I’ve already given them my heart, their fidelity-vow obtained,

I’ve already given them my heart, their fidelity-vow obtained:

Now, howsoever you like, you can punish us.

For the crime of love do people punish us . . .

 

The original movie-clip, visually a bit corny and not as impressive as it is aurally, can be viewed on YouTube via the following link: https://www.youtube.com/watch?v=VqhV7191zuQ.

 

2.140. A few days before 2023 expired and 2024 was born, I got it into my head to propose anew to my fiancé, Ijaaz (not his real name). However, for reasons (possibly) best known to himself, he declined my proposal, at one point expressing his willingness to defer the wedding date from 1.1.2024 to 1.1.2025. I had drawn up and read out to him, translating it phrase by phrase into Urdu, the following marriage contract draft:

 

MARRIAGE CONTRACT

 

1. This contract pertains to the same-sex marriage, expected to commence on (1 January 2024), between Preetum Giani, aged 74, and I.E., aged 47.

 

2. Both husbands-to-be, after having been engaged to each other for over a year (since 20 November 2022), have decided, completely voluntarily and freely, to enter upon the reputedly deeper and stronger bond of marriage, and to become each other’s husbands.

 

3. It is I.’s wish (though not Preetum’s) that their marriage be kept completely secret from everyone in Pakistan, but I. does not mind if it is revealed to Preetum’s friends and acquaintances abroad. As for the total of six persons in Pakistan who are already aware of the identity of I. as Preetum’s fiancé, it would obviously be impossible to hide from them his identity as Preetum’s spouse.

 

4. Before the wedding takes place, Preetum will not make any marriage settlement, nominating I. as the recipient, before or after Preetum’s death, of any share of Preetum’s property. However, Preetum will certainly consider gifting to I., before the former’s death, an appropriate share of his moveable and/or immoveable property.

 

5. If conditions develop in which either Preetum or I. feels that he would rather not continue with their marriage, the marriage will end in a divorce.

 

Signed in good faith and with a good deal of hope by:

 

 

    and

            [PREETUM GIANI]                                                  [I.E.]

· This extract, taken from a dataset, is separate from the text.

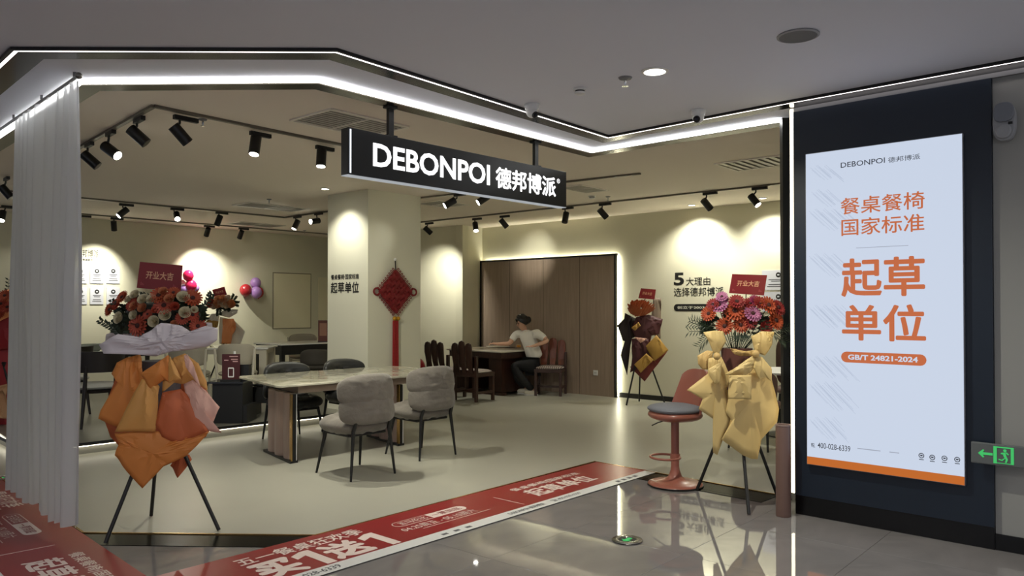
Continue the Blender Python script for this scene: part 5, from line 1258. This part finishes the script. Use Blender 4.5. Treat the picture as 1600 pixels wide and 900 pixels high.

             (Bridegroom No. 1)                                         (Bridegroom No. 2)

 

      Dated: (1.1.2024)

 

Ijaaz said that he agreed with clauses (1), (2), (3) and (5) of the draft contract, but not with clause (4), as he thought that that clause was an attempt to pull the wool over his eyes, seeming to undertake to gift him a share of my property, without actually pledging anything. So, the contract remained unsigned and invalid.

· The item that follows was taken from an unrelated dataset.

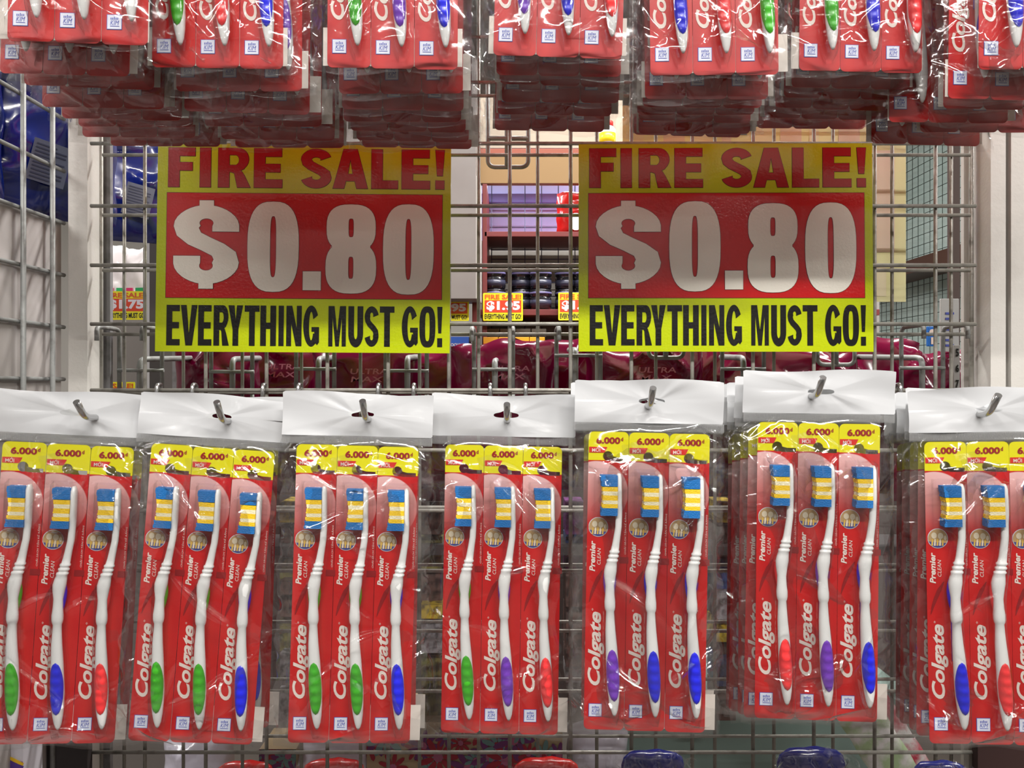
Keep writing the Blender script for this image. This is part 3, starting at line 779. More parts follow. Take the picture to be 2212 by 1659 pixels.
# sign layout measured in a drawing 2212 wide (3.3015 x the photograph), board 60..2158 x 25..1520
KU = .774/F/3.3015
SIGNY = mat('laminated_yellow', (176, 190, 6), .3, coat=.5, bump=(420, .00016, 2), spec=.25); SIGNR = mat('laminated_red', (186, 16, 18), .3, coat=.5, bump=(420, .00016, 2), spec=.25)
SIGNW = mat('laminated_white', (224, 220, 208), .3, coat=.5, bump=(420, .00016, 2), spec=.25); SIGNK = mat('laminated_black', (22, 20, 18), .3, coat=.5, bump=(420, .00016, 2), spec=.25)
SIGNT = mat('laminated_letter_red', (148, 14, 18), .3, coat=.5, bump=(420, .00016, 2), spec=.25)
def u(x, y): return ((x-1109)*KU, (772-y)*KU)
def spec(chars, boxes, y0, y1, t, h):
    out = []
    for ch, (a, b) in zip(chars, boxes):
        tt = t*100/(b-a)*1.0
        if ch in 'I.!': tt = 1
        x0, z0 = u(a, y1); x1, z1 = u(b, y0); out.append((ch, x0, z0, x1, z1, min(tt, .46), h))
    return out
fire = spec('FIRESALE!', ((137, 328), (362, 440), (492, 722), (748, 950), (1084, 1300), (1312, 1562), (1588, 1778), (1805, 2008), (2047, 2112)), 57, 341, .80, .21)
every = spec('EVERYTHINGMUSTGO!', ((139, 235), (240, 358), (364, 460), (474, 584), (578, 682), (694, 799), (806, 918), (936, 973), (991, 1100), (1112, 1225),
              (1291, 1416), (1433, 1539), (1549, 1650), (1657, 1762), (1815, 1930), (1941, 2055), (2068, 2105)), 1187, 1476, .41, .155)
price = []
for ch, a, b, y0, y1, t_, h_ in (('$', 182, 648, 470, 1036, .41, .1), ('0', 708, 1074, 447, 1083, .44, .165), ('.', 1105, 1234, 940, 1075, 1, 1), ('8', 1266, 1628, 456, 1094, .44, .16), ('0', 1676, 2039, 458, 1095, .44, .165)):
    x0, z0 = u(a, y1); x1, z1 = u(b, y0); price.append((ch, x0, z0, x1, z1, t_, h_))
def rect_poly(mb, x0, y0, x1, y1, yy, mi):
    a, b = u(x0, y1), u(x1, y0); mb.poly([(a[0], yy, a[1]), (b[0], yy, a[1]), (b[0], yy, b[1]), (a[0], yy, b[1])], mi)
a, b = u(60, 1520), u(2158, 25)
board_me = MB().box((a[0], -.0004, a[1]), (b[0], .0006, b[1])).mesh('sign_board', SIGNY)
m_ = MB(); rect_poly(m_, 128, 379, 2101, 1137, -.0006, 1); rect_poly(m_, 131, 382, 2098, 1134, -.0007, 0); panel_me = m_.mesh('red_panel', SIGNR, SIGNK)
m_ = MB(); letters(m_, fire, -.0006, 1, 2.6*KU); letters(m_, fire, -.0008, 0); fire_me = m_.mesh('top_lettering', SIGNT, SIGNK)
m_ = MB(); letters(m_, price, -.0009, 1, 2.8*KU); letters(m_, price, -.0011, 0); price_me = m_.mesh('price_figures', SIGNW, SIGNK)
m_ = MB(); letters(m_, every, -.0007, 0); every_me = m_.mesh('bottom_lettering', SIGNK)
for (px, py, rot, sc, lab) in ((656.5, 536, .35, 1.0, 'left yellow and red fire sale sign priced $0.80'), (1566.5, 534.5, .1, 1.0, 'right yellow and red fire sale sign priced $0.80')):
    t = thing('price_sign', lab, 'sign', P(px, py, .778), 'big sale signs on the grid', (R(-1.2), R(rot), R(.8 if px < 1000 else -1.0)))
    add('sign_board', board_me, t); add('red_panel', panel_me, t); add('top_lettering', fire_me, t, label='dark red letters reading FIRE SALE!')
    add('price_figures', price_me, t, label='white figures reading $0.80'); add('bottom_lettering', every_me, t, label='black letters reading EVERYTHING MUST GO!')
# sign facing away, seen from behind
PB = mat('paper_back', (240, 236, 184), .6, var=(25, (232, 226, 170), .4, .7)); GH = mat('paper_ghost', (232, 208, 190), .6); GH2 = mat('paper_ghost_pale', (236, 224, 190), .6)
d = .852; a, b = P(1345, 652, d), P(1957, 228, d); o = Vector(((a.x+b.x)/2, d, a.z))
t = thing('reversed_sign', 'pale yellow back of a sign hung behind the right price sign', 'sign', o)
add('paper_sheet', MB().box(a-o, b-o+Vector((0, .0006, 0))).mesh('paper_sheet', PB), t)
mb = MB()
def gr(x0, y0, x1, y1, mi):
    p, r_ = P(x0, y1, d)-o, P(x1, y0, d)-o; mb.poly([(p.x, -.0004, p.z), (r_.x, -.0004, p.z), (r_.x, -.0004, r_.z), (p.x, -.0004, r_.z)], mi)
gr(1365, 325, 1932, 545, 0)
for i in range(9): gr(1370+i*63, 243, 1370+i*63+(46 if i % 3 else 20), 310, 0 if i % 2 else 1)
for i in range(14): gr(1370+i*40, 570, 1370+i*40+24, 640, 1)
add('show_through', mb.mesh('show_through', GH, GH2), t)

# ------------------------------------------------------------------ room beyond
def struct_box(name, a, b, m): return structure(add(name, MB().box(a, b).mesh(name, m)))
struct_box('wall_back', (-4, 4.0, 0), (4, 4.05, 2.9), mat('wall_paint', (196, 192, 186), .8))
struct_box('floor', (-4, -12, -.05), (4, 4.05, 0), mat('floor_tile', (92, 84, 78), .45, var=(3, (82, 74, 70), .4, .6)))
struct_box('ceiling', (-4, -12, 2.9), (4, 4.05, 2.95), mat('ceiling_board', (214, 214, 210), .8))
struct_box('wall_left', (-4.05, -12, 0), (-4, 4.05, 2.9), MATS['wall_paint'])
struct_box('wall_right', (4, -12, 0), (4.05, 4.05, 2.9), MATS['wall_paint'])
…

     Disappointed that I wouldn’t be able to marry Ijaaz on 1.1.2024, I went for the next best way to celebrate the New Year: I announced the launch of a new religion, the Religion of Reality, as a more viable alternative to the ten or so already existing major religious creeds. To mark the occasion, I got made to order a special chocolate cake, whose photo appears below:

 


So, what on earth is this new Religion of Reality supposed to be? Well, it’s something I’ve been thinking about, on and off, for about the last 40 years, having been deeply dissatisfied, for at least that long, with various aspects of ALL the religions that people profess to follow. I’m presenting it as the most preferable option for the people who need, or who think they need, to profess ANY religion. I’m clear in my own mind, though, that the very best option today is not to adhere to any religion at all, but to critically pick, choose and adopt any positive features found in any creed, and roundly reject its negative features. To do so, one needs an unwavering sense of faith in honesty and truth, and in repudiating all forms of hypocrisy. When you’re spiritually advanced enough to have that kind of faith, you won’t even need the Religion of Reality any more – you’ll simply BE reality. However, while you’re still a spiritual novice, with the millstone of any one of the other existing religions round your neck, substituting that millstone with the school-tie bearing the insignia ‘Religion of Reality’ would arguably constitute a significant spiritual step forward for you. In this sense, the Religion of Reality could serve, for any spiritual novice, as a stepping-stone, or rather as a half-way house, to real and complete faith.